Because they didn’t have to deal directly with one another, Hindus and Muslims could press their claims by enlisting the state’s support against each other, giving rise to a manipulative politics of solicitation in which loyalty was offered in exchange for rewards designed to discomfit the rival community. And since they had no responsibility for governance, maintained Gandhi in Hind Swaraj, these interests could afford to look upon the outbreak of violence with equanimity, for it was after all the role of the colonial state to impose order. Riots were therefore a sign of political luxury as much as anything else, which is to say risks that might be run because the state would always be there to limit their effects and at most return to the status qua ante. In our days such reasoning is familiar enough in economic matters, of which the ongoing credit crisis is a particularly egregious example, but in the Mahatma’s time its violence was far more visceral. Of course the liberal centre could not hold, and eventually the colonial state, buffeted by opposing interests, was forced to relinquish its impartiality. The British had lost legitimacy simply by holding so firmly to it.
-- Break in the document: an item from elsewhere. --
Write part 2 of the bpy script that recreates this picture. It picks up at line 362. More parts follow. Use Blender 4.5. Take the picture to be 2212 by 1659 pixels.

Gandhi therefore distrusted liberal forms of mediation, which he thought sustained violence rather than diminishing it, and preferred direct dealings even if they sometimes involved the use of force. Such dealings, he suggested, by forcing the contending parties to rely upon their own strength rather than the support or forbearance of the state, were at least honest and so open to relations of honour and trust. And in this sense their violence, too, could be purifying, while that pursued by indirect means was bound to be degrading. For the politics of mediation not only prolonged conflict by allowing rivals to depend upon the strength of third parties, it also rendered their violence irresponsible. The Mahatma was adamant that such forms of violence were inherent to liberal society, which was why he linked them to the legal order in its most common manifestation, arguing that lawyers worked not to resolve conflicts but rather sustain them at a manageable level. As deteriorating conditions in colonized societies demonstrated, however, this was a dangerous game to play, one that would end up destroying the liberal order altogether.